WRITTEN PROBLEM:
Extract, exactly, the lines from the line containing "Write the bpy" to the line containing "COL = SC.collection", with both lines included and any pictures left out.

RECORDS:

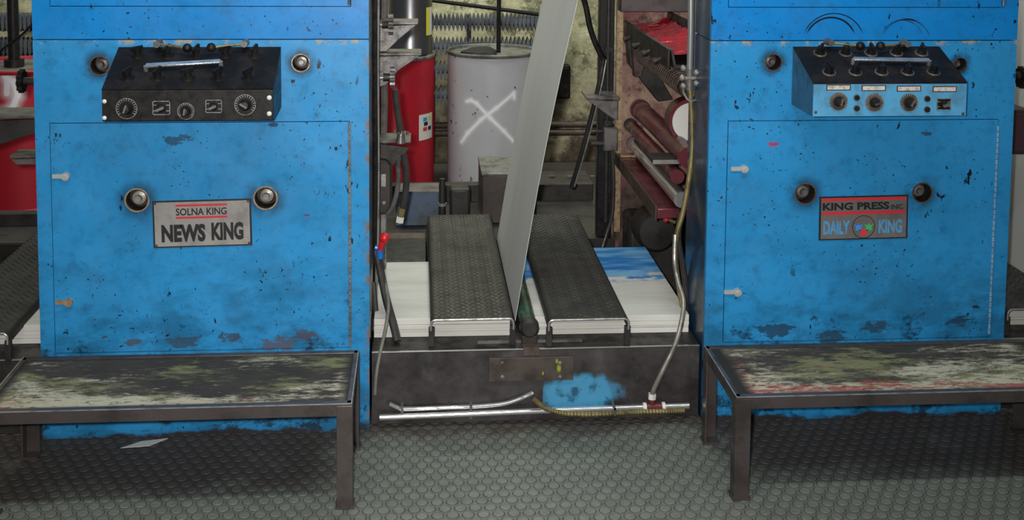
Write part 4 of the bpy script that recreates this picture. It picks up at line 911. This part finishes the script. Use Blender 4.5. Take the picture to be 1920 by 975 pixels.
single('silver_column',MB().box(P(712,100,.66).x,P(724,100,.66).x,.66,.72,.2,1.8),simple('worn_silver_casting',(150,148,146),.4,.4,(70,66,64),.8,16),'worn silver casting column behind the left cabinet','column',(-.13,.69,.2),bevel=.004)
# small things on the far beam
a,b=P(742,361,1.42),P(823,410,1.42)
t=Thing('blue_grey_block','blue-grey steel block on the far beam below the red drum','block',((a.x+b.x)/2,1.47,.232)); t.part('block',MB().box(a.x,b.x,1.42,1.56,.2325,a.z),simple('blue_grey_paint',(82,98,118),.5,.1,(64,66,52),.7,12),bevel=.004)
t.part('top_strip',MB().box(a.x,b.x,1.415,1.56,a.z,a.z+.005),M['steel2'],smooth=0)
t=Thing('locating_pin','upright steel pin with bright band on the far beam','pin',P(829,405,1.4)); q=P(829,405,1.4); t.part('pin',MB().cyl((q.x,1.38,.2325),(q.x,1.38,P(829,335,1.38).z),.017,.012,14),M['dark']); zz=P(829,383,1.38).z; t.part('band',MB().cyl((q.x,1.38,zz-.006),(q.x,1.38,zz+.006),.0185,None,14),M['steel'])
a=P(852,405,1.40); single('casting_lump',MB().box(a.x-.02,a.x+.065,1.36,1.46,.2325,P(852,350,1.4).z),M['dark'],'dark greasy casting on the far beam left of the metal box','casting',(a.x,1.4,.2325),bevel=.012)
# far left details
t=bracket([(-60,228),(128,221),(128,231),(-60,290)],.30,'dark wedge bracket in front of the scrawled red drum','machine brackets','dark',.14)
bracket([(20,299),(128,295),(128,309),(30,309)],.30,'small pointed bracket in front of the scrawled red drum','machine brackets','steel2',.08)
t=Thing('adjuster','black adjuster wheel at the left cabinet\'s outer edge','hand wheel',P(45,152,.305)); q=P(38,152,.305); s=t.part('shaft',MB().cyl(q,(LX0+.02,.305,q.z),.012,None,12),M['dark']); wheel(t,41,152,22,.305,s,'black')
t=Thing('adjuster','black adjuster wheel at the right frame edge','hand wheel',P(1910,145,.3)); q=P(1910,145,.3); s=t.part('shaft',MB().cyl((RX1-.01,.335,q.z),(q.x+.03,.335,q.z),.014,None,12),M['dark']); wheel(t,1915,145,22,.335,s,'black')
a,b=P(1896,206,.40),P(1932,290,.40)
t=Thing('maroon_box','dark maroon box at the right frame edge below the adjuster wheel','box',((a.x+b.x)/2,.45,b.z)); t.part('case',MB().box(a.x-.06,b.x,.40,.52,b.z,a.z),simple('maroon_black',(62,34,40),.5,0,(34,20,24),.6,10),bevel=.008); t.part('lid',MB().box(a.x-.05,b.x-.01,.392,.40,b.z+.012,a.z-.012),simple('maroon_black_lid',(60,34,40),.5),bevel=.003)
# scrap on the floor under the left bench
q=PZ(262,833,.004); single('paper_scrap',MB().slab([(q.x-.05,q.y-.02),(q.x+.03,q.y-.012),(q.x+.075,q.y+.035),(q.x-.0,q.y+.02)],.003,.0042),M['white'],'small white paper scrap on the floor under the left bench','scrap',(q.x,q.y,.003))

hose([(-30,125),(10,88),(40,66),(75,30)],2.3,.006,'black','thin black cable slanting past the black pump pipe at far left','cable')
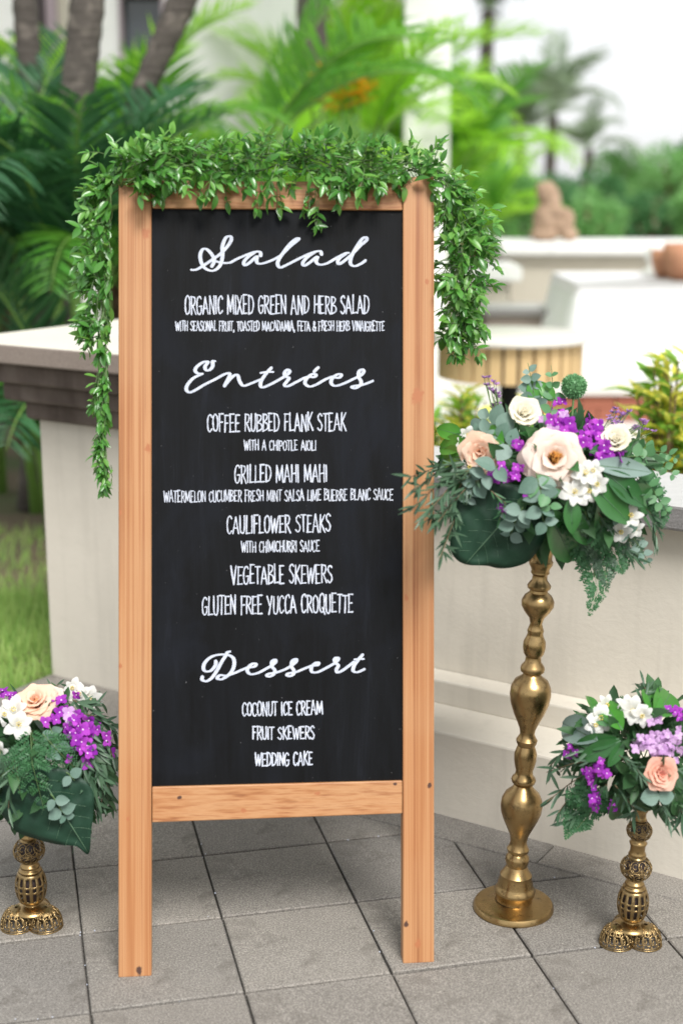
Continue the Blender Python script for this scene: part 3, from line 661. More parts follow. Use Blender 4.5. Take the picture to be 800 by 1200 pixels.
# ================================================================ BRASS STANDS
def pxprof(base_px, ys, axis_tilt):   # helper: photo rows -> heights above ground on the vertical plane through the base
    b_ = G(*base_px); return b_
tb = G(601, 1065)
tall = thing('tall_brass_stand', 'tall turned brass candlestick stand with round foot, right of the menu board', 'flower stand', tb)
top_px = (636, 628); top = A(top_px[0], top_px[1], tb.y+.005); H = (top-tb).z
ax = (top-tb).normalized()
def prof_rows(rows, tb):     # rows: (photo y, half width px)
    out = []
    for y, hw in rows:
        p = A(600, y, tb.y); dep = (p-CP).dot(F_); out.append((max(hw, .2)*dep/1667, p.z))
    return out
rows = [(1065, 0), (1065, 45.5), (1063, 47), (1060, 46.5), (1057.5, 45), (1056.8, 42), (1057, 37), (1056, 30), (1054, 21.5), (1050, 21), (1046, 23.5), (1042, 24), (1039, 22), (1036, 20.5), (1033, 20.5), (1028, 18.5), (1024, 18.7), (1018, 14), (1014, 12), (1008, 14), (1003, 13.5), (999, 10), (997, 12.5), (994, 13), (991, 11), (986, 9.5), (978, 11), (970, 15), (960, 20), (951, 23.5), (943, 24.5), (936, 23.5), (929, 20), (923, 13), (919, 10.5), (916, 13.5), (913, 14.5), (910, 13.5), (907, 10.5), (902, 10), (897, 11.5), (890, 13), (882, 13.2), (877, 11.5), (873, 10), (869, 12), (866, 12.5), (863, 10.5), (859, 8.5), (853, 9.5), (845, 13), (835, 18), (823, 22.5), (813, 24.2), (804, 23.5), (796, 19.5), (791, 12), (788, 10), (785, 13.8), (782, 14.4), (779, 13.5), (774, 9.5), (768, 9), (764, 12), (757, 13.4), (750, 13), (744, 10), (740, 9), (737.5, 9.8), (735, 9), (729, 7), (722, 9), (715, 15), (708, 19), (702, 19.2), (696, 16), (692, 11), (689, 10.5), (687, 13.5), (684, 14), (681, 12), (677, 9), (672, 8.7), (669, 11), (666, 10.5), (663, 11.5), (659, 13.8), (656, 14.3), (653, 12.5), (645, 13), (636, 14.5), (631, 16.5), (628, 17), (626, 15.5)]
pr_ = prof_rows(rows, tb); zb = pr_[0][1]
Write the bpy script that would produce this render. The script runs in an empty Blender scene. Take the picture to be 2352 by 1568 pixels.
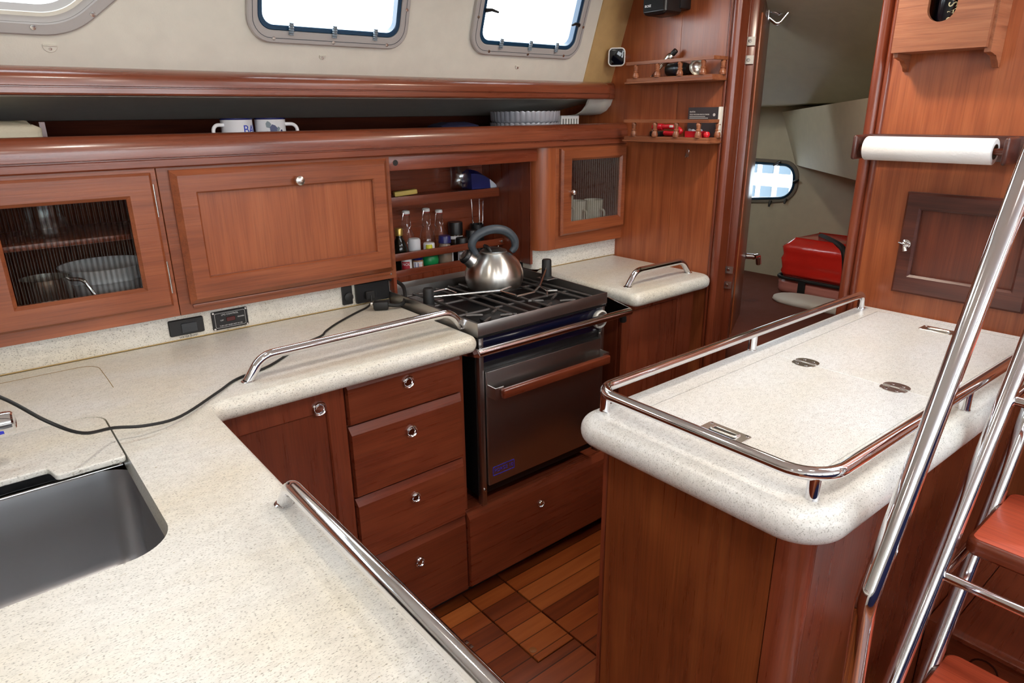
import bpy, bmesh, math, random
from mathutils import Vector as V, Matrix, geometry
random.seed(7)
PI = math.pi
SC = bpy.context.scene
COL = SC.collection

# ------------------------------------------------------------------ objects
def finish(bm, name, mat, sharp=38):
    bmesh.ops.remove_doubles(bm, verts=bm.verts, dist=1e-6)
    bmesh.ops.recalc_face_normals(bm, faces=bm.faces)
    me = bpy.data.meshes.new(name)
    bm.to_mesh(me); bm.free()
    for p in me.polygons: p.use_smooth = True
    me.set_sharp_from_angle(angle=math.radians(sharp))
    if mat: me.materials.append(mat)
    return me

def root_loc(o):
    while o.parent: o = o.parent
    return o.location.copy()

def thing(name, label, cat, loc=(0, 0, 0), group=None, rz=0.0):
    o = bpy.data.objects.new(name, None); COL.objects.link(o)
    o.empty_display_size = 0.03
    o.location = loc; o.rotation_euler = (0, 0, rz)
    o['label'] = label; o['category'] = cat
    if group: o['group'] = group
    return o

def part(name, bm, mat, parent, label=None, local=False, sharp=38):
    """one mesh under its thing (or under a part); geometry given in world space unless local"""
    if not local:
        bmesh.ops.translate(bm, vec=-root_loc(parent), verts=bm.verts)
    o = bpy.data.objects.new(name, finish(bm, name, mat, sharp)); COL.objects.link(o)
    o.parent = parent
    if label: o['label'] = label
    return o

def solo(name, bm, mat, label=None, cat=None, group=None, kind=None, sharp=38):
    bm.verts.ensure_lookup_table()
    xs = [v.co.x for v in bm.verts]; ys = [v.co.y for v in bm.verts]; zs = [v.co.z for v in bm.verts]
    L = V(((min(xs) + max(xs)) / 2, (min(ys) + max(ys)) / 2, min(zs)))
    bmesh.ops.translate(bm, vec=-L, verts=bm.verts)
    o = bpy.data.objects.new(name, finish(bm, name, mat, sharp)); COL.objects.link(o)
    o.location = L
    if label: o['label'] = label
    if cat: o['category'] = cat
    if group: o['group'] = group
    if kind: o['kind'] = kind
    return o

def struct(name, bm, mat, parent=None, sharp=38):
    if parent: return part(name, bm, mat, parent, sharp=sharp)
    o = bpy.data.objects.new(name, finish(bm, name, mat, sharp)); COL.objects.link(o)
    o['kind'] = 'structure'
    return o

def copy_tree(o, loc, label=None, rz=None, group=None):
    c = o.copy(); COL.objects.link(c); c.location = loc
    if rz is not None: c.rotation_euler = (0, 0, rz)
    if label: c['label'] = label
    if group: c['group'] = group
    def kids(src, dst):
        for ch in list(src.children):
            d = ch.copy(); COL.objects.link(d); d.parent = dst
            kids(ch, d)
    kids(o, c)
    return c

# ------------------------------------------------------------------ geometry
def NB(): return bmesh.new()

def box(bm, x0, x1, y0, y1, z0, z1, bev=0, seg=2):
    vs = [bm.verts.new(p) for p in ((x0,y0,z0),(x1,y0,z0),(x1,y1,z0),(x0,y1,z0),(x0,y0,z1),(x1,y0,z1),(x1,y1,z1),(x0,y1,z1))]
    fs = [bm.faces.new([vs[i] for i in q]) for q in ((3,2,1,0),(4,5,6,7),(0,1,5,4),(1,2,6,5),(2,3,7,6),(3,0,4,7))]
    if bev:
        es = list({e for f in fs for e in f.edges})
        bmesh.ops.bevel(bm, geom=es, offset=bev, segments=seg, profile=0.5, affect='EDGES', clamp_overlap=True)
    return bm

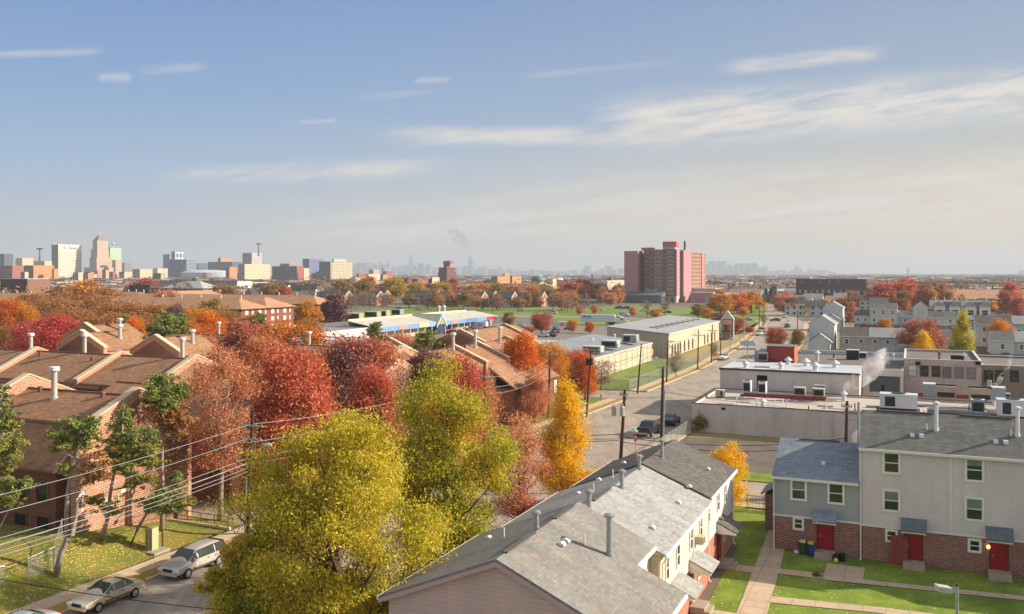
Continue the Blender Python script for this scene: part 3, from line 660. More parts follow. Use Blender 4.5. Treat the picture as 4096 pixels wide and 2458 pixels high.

WRITTEN SOLUTION:
Write the bpy script that would produce this render. The script runs in an empty Blender scene. Take the picture to be 2352 by 1568 pixels.
import bpy, bmesh, math, random
from mathutils import Vector as V, Matrix, geometry
random.seed(7)
PI = math.pi
SC = bpy.context.scene
COL = SC.collection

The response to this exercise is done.